Beethoven: Piano Concerto No. 4
Elgar: Symphony No. 2
Bournemouth Symphony Orchestra, leader Amyn Merchant
Vassily Sinaisky: Conductor
Kirill Gerstein: Piano
RADIO 3 listeners, as well as a full audience at the Lighthouse, were treated to a concert in which Russians were in charge both on the podium and the piano stool.
Standing as it does on the very cusp of Romanticism, Beethoven’s wide-ranging 4th Piano Concerto has intensely poetic passages, and in the second movement, a very dramatic ‘battle of wills’ between soloist and orchestra. Kirill Gerstein gave a luminously clear account of the piano part, favouring classical restraint over over-indulgent lyricism. The pianist’s range was shown in a dazzling and dramatic encore, Liszt’s fiendish Transcendental Etude No. 7 ‘Eroica’.

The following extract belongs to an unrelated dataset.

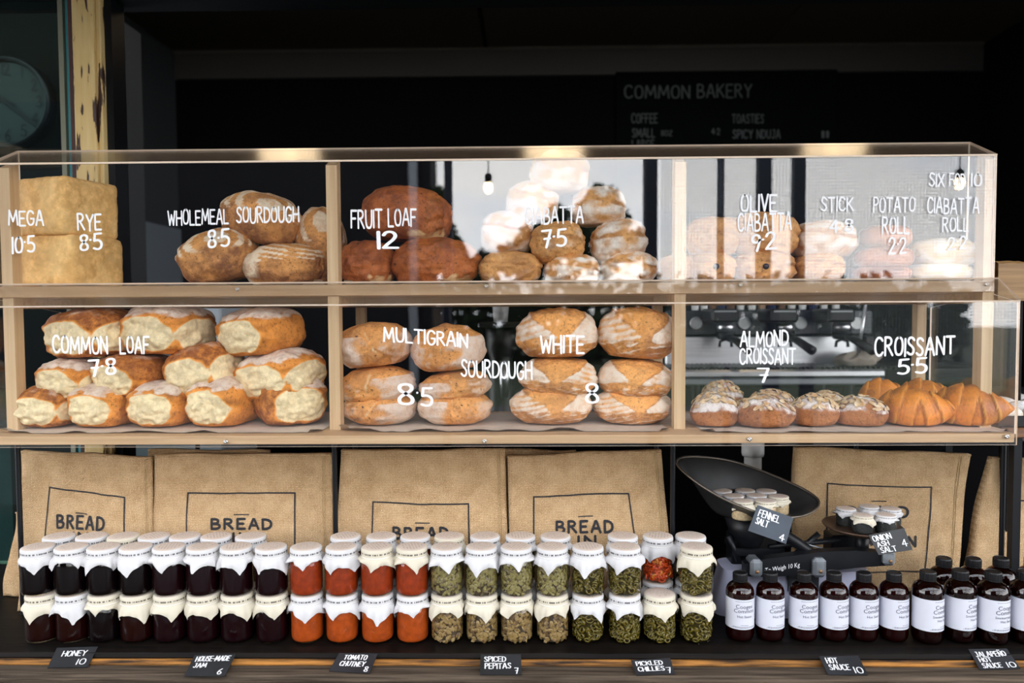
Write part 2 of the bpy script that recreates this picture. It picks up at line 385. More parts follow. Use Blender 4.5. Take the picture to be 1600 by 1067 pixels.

The Argentinian German-resident Daniel Barenboim is an admirer of Elgar’s music, and includes the Second Symphony in his repertoire. He has spoken of his irritation at continental programmes referring to ‘the English composer Elgar’: ‘they never write ‘the German composer Beethoven’ after all!’ It was good to hear Elgar’s international reputation confirmed in this performance conducted by a Russian, although Vasily Sinaisky, who spent sixteen years as the principal guest conductor of the BBC Symphony Orchestra, is hardly new to the composer. Back in the 70’s the Hungarian Georg Solti made traditional Elgarists sit up with dynamic and dramatic readings of the symphonies, which had too often been presented as clotted in Edwardian nostalgia rather than as the urgent and troubled explorations of a complex and troubled composer.
Sinaisky avoided Solti’s frantic pace but still set the symphony in motion with an energetic and purposeful beat. Conducting without a baton, the 68-year-old conductor is an authoritative and purposeful presence on the podium, communicating urgently with his players via a clear beat and precise pointing at individuals. The resultant performance was outstanding, with this rich, complex and superbly orchestrated score leaping into life before us, with the orchestra playing having a heartfelt unanimity of purpose. The dramatic contrasts in mood and tempo within the first movement were handled with great confidence and assurance. Time after time I was struck by the originality with which Elgar uses his big orchestra, including two harps, bass and side drums, cymbals and tambourine and a big string section as well as the usual wind and brass. The clarity with which Sinaisky drew out the sounds in no way impaired the emotional sweep of the very affecting and stirring music in what is surely the greatest of all English symphonies.